Our Biggest Group Meeting Yet

Our Biggest Group Meeting Yet

New Media Group Sign Front Last night we had nine people at the New Media Group gathering, held at the Manchester Barnes & Noble cafe. This easily blows away the record for attendance at TechSpace. We had to steal three tables and bunch them together in the cafe.

Since we had a number of new faces at this gathering, I made up a new sign for our table. I got this cool double-sided lucite stand at Staples that has a kind of green cast to it on the edges and put the sign inside. The front side had the collage image, and the back had the following copy (click on the image for a bigger pop-up):

New Media Group Sign Back Reaction to the sign was favorable, so I think we’ve started to nail the mission and tone of the group. In general, the energy was wonderful. It’s everything I wanted to see at a group meeting: people were open and accessible, willing to talk about themselves and what they were doing. We joked that the group was part user group, and part support group. The vibe of friendly support was there. We also spent time looking at past work (we all had laptops) and brainstorming solutions to our design projects. A lot of us are freelancers or sole designers working in a larger company, so we don’t often get the opportunity to bounce ideas off other creative-technical types.
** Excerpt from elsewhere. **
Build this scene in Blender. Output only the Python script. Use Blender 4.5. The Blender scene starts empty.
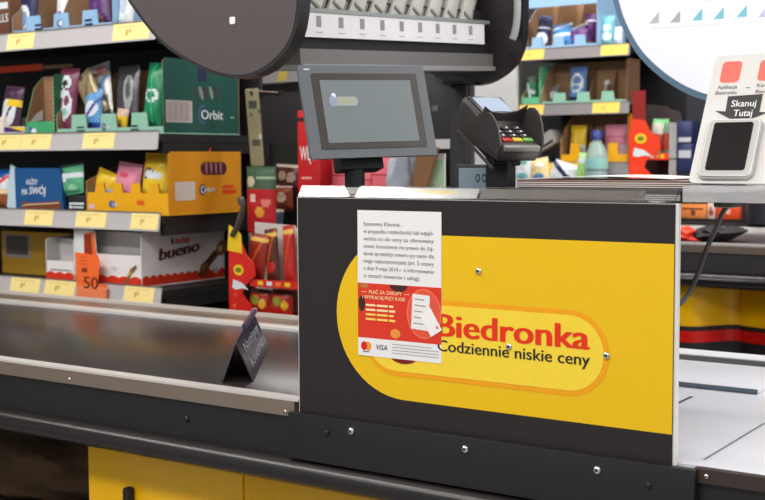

With a larger group came a larger need for organization, but there were enough old hands there to help keep moving things along. I was worried we’d need to bust out Robert’s Rules, but it went pretty smoothly. Everyone got a chance to speak.

I am rather amazed at how far the group has come, in a relatively short amount of time, to become a cohesive-yet-open group of friendly people. It grew from absolute scratch, born from an email on a couple of mailing lists that I sent out on a whim, and now it’s this cool organic thing that energizes everyone who participates in it. I believe it worked because the email itself was written to filter-out business networking types, subconsciously emphasizing fellowship and dialog. So we ended up attracting those types of people, who are storytellers and givers. We didn’t realize it at the time, but I think that was one factor.

We’re now entering a second-stage of growth through word-of-mouth. Word-of-mouth has helped maintained the tone of the group. I don’t want to grow the group for the sake of bigness. However, I do want to reach more like-minded people in the area, so I’m thinking of posting up some of our signs in places where creative types are likely to lurk to see who bites.